Mais- und Rapsmonokulturen

Beim Biogas gibt es einen stetig sinkenden Maisdeckel und Pflanzenöl kann man nicht nur aus Raps herstellen. Es ist alles eine Frage der Vergütung. Diese muß so angepaßt werden, dass Biodiversität gefördert wird.

Unterm Strich bleibt festzustellen, dass wir wieder lernen müssen, von dem zu leben, was uns die Erdoberfläche beschert. Das betrifft nicht nur Nahrung, sondern auch Energie und Rohstoffe. Volkswirtschaftlich rechnet sich das dadurch, dass wir die Preise für Importwaren wie Erdöl und Erdgas sparen und die zugehörige Kaufkraft im Land bleibt.

Nun zu den Schadstoffen:

Wir müssen unterscheiden zwischen Stadt und Land. Die Oberflächen in den deutschen Großstadtzentren bestehen hauptsächlich aus Beton, Glas und Asphalt. Warum werden die Betonflächen nicht begrünt. Begrünte Oberflächen sorgen für ein besseres Stadtklima, mehr Luftfeuchtigkeit an heißen Tagen, nehmen CO2, Co und NOx auf und binden den Feinstaub. Seit 13 Jahren gibt’s die Feinstaubplakette. Aber anstatt ihre Innenstädte zu begrünen (was in der Landesbauordnung vorgeschrieben werden könnte) wurden nur die Autofahrer drangsaliert und zum Neukauf von Autos genötigt (was ja bei der Produktion auch wieder mit Umweltbelastungen verbunden ist), anstatt ihnen attraktive Alternativen anzubieten (z. B. ÖPNV oder Lieferdienste).

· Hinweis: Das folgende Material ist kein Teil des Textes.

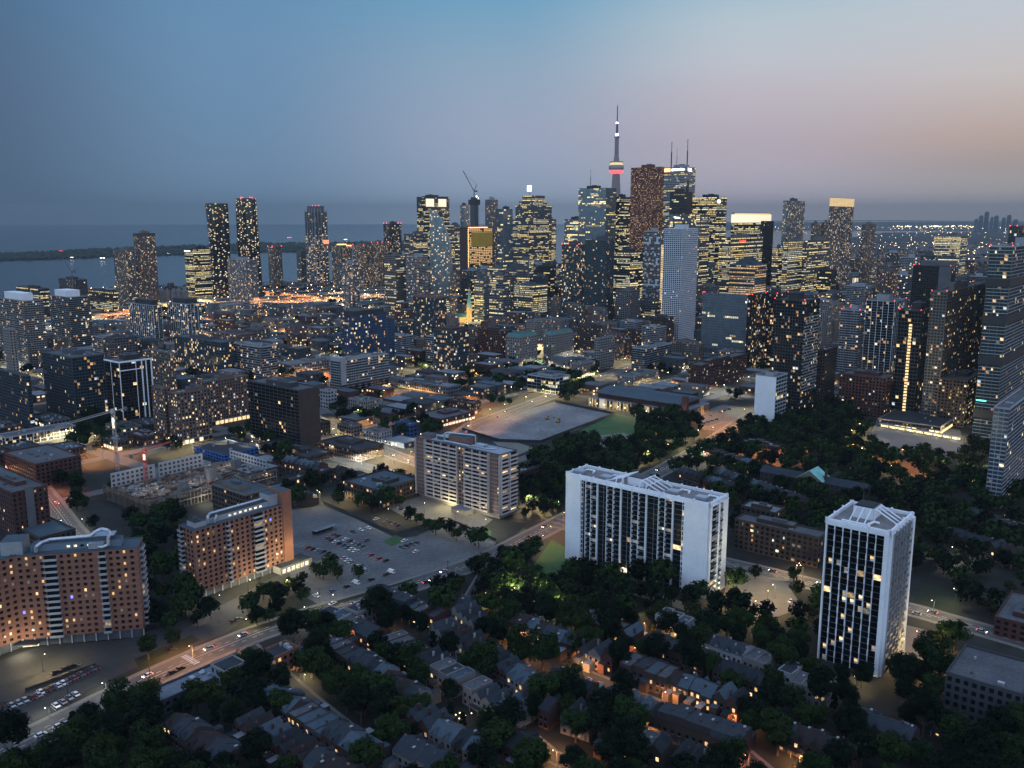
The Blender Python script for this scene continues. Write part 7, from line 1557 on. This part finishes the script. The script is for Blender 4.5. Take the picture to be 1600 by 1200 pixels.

Auf dem Land spielen die Schadstoffe eine untergeordnete Rolle.

Wir dürfen nicht Großstadtprobleme auf dem Land lösen wollen.

Die Anreicherung von CO2 in der Luft vermeiden wir, indem wir auf fossile Brennstoffe verzichten, und diese durch Einsparung, Elektromobilität und biogene Kraftstoffe ersetzen.

Liebe Gabriele Stief, ich hoffe, ich habe deine Frage erschöpfend beantwortet, ansonsten bitte nachfragen.

Viele Grüße aus dem Bauerndorf in die Großstadt

Rudi Seidel

"Jede Sache hat drei Seiten - eine positive, eine negative und eine komische!"